The custom software used to analyze and visualize ANGEL Services data was developed using software products from ITT including IDL, an advanced computing environment for data visualization and analysis, and ENVI, a leading software solution for image processing and analysis. The custom software allows the ITT to provide customers with visualized gas concentration levels and contours within a georeferenced spatial image, yielding accurate, near real-time reporting of potential leak sources.

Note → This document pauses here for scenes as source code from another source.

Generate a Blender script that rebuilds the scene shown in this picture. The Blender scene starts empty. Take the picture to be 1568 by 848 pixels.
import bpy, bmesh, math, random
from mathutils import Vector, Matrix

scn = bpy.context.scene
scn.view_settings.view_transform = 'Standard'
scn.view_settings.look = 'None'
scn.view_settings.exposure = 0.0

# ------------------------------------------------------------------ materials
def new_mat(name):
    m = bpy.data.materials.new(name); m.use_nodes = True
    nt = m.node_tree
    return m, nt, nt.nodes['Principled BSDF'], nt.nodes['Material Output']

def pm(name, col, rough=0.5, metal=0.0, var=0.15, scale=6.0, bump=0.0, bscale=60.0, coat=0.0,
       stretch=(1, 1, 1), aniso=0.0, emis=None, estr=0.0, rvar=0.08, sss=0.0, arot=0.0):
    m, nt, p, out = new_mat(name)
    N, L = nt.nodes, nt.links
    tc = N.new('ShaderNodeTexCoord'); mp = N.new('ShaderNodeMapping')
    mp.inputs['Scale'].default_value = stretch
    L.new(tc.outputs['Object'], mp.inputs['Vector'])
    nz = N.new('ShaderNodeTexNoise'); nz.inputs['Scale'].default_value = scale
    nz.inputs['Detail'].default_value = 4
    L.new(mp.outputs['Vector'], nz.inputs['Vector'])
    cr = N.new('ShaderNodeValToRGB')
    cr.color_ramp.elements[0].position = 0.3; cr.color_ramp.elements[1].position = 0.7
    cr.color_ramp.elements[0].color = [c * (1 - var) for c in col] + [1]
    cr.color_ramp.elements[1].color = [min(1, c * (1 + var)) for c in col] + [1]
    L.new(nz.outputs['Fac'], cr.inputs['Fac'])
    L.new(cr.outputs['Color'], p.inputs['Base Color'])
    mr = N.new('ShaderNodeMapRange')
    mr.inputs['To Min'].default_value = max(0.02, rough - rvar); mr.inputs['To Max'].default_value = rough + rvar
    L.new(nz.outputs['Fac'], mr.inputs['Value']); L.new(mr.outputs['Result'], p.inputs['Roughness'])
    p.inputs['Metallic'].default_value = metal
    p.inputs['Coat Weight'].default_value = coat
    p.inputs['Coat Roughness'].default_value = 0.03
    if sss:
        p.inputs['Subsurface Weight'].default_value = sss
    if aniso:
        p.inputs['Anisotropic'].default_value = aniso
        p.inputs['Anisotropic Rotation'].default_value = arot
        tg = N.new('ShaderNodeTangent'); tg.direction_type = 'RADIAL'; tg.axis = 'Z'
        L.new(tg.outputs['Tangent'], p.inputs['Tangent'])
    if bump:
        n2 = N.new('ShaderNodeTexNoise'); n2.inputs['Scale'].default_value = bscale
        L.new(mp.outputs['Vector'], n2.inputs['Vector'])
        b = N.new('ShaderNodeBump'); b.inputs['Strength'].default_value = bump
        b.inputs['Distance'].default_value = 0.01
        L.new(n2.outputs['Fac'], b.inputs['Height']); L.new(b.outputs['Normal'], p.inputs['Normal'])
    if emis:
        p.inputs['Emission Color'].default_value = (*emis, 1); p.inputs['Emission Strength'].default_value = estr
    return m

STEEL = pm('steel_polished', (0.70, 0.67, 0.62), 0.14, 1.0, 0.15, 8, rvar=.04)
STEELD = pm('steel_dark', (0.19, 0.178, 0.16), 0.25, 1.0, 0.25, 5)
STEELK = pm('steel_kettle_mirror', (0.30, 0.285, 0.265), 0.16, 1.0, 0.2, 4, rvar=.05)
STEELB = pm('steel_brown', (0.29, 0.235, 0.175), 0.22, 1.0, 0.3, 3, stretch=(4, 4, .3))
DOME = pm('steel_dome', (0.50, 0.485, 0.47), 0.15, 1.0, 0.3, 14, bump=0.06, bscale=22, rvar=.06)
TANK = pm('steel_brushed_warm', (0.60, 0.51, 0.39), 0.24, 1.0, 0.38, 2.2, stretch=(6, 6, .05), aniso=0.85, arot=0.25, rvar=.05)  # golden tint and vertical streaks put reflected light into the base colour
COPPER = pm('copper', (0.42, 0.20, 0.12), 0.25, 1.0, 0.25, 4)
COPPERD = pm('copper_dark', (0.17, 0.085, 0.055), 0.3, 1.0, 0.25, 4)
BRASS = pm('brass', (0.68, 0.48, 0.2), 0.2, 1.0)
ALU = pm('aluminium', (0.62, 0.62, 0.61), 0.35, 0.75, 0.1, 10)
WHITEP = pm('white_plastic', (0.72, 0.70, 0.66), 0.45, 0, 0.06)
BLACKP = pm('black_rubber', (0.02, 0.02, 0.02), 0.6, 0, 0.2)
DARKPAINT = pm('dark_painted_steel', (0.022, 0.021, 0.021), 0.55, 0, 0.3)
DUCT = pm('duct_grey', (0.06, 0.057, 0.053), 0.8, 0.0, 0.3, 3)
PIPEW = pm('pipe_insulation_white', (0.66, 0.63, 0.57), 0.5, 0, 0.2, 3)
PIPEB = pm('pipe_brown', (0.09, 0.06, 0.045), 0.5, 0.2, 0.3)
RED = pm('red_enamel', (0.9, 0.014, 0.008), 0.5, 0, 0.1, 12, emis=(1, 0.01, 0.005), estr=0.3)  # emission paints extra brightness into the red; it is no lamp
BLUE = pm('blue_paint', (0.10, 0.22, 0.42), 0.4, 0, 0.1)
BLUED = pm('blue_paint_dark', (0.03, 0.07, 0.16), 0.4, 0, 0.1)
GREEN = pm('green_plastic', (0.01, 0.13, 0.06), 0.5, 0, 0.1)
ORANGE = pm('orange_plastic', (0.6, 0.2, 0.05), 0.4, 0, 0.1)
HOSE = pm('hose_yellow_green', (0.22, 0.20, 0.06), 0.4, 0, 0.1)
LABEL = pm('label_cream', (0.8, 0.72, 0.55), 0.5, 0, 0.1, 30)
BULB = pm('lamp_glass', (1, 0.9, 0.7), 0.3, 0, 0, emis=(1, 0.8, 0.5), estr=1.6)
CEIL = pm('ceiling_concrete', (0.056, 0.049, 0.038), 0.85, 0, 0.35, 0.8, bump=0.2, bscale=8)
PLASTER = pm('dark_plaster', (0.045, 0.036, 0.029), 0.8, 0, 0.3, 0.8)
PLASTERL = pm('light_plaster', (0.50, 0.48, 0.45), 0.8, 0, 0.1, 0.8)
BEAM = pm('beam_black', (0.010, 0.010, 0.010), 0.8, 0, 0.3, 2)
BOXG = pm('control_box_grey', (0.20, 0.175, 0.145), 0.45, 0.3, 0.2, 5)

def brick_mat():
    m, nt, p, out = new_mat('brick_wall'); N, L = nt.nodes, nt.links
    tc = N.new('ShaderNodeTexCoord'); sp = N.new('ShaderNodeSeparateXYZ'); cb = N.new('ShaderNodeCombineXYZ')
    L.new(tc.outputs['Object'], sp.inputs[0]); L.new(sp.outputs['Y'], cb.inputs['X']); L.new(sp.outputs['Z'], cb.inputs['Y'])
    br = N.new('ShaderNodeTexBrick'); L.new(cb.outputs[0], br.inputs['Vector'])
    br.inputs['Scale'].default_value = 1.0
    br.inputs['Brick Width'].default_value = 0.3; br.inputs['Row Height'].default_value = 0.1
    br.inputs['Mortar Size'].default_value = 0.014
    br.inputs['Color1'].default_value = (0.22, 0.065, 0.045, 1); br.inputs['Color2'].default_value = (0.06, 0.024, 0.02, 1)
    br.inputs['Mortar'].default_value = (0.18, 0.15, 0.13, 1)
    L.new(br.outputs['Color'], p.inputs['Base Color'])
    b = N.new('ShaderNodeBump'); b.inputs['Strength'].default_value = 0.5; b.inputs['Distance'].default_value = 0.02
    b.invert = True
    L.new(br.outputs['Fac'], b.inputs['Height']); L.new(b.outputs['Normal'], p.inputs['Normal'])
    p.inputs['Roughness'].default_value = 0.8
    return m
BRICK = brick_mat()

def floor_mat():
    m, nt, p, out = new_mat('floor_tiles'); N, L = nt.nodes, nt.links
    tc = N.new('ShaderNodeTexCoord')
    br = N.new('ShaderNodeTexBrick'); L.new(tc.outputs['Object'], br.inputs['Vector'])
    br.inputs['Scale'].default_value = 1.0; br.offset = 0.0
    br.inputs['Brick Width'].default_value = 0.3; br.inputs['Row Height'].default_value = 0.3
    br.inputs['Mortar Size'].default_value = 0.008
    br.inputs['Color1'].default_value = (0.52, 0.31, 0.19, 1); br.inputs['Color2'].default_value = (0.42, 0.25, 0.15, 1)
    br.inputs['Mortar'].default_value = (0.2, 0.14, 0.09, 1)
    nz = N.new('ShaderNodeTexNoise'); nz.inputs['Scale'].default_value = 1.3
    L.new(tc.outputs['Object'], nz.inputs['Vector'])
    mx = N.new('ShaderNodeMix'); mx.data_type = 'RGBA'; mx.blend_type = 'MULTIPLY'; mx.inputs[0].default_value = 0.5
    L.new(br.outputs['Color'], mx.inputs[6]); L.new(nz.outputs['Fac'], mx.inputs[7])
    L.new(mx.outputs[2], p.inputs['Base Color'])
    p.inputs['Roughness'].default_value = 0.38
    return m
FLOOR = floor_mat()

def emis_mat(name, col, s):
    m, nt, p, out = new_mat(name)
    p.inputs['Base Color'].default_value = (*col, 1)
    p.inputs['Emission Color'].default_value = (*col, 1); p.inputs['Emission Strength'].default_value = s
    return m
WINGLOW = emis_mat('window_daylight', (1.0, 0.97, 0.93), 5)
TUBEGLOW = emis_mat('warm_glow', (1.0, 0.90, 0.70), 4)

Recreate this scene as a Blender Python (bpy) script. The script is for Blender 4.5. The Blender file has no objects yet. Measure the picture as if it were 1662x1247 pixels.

The final ITT customer deliverable is a leak/emission survey report that clearly indicates the locations of higher-than-normal concentrations of methane, or “hot spots,” on a high-resolution photo image of the area. Those results are registered with existing geospatial data in the pipeline area of interest – such as the pipeline centerline – to create a final geo-referenced data product – ensuring a high level of leak / emission survey accuracy for reporting and mapping purposes. This integration allows natural gas operators to easily import, select and analyze the results within their enterprise Geographic Information Systems in support of integrity management regulation compliance, asset management and hazard notification. This data and imagery integration enables more timely and effective decisions in managing pipeline assets and safety.
For natural gas transmission pipeline operators, facility operators and those in gas exploration, ITT’s unique detection method and specialized analysis, reporting and visualization software, provides customers with a revolutionary way to ensure safety, to protect the environment, to comply with regulations and to more effectively utilize personnel along their pipelines and operations.